Onggi (옹기 en coréen), c’est une famille, une famille de pots en terre, ou plutôt, selon l’expression consacrée au vu de leur taille, de jarres. Si l’alimentation coréenne n’était pas autant imprégnée d’aliments fermentés, le Onggi n’aurait pas aujourd’hui cette place dans la société ; c’est la raison pour laquelle on peut en trouver des dizaines exposées dans le Jangdokdae (lieu dédié à ces jarres) au palais de Gyeongbok à Séoul. La particularité de ces jarres, c’est que leur céramique n’est pas émaillée, mais recouverte d’une glaçure liquide qui, une fois cuite, laisse le pot respirer et permet les échanges d’air avec l’extérieur ; c’est ce qui permet la fermentation des aliments, mais lui confère également une grande résistance aux éléments comme le soleil, la pluie, ou le gel. Une fois le onggi cassé ou fendu, il retourne à la terre, on le concasse et on le laisse se dégrader dans la terre. Il est rétif à l’archéologie.

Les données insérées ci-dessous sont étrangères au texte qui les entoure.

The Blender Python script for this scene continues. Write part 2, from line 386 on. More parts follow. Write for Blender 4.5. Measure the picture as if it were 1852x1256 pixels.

Mais ce qui est important dans tout ça, c’est que l’origine du Onggi remonte à une période située entre 4000 et 5000 av. J.-C., et qu’aujourd’hui encore, dans la Corée moderne, il existe encore des hommes et des femmes qui travaillent ces jarres comme des œuvres d’art, et pour comprendre exactement, ce que ça signifie, il faut partir avec Lee Kang-hyo, un des plus célèbres potiers coréens ; il faut le regarder se préparer au rythme de la musique, il faut le regarder éclabousser les jarres avec la glaçure, il faut encore et encore le regarder répandre à la main la substance gluante sur la surface des pots en se laissant pénétrer par une musique qui le fait presque entrer en transe et le fait revenir plus de 5000 ans en arrière, lorsque ses ancêtres produisaient les premières jarres, il faut le regarder, le visage barbouillé d’éclaboussures, le visage fermé, à genou devant sa création… Sans cela, je doute qu’on puisse comprendre…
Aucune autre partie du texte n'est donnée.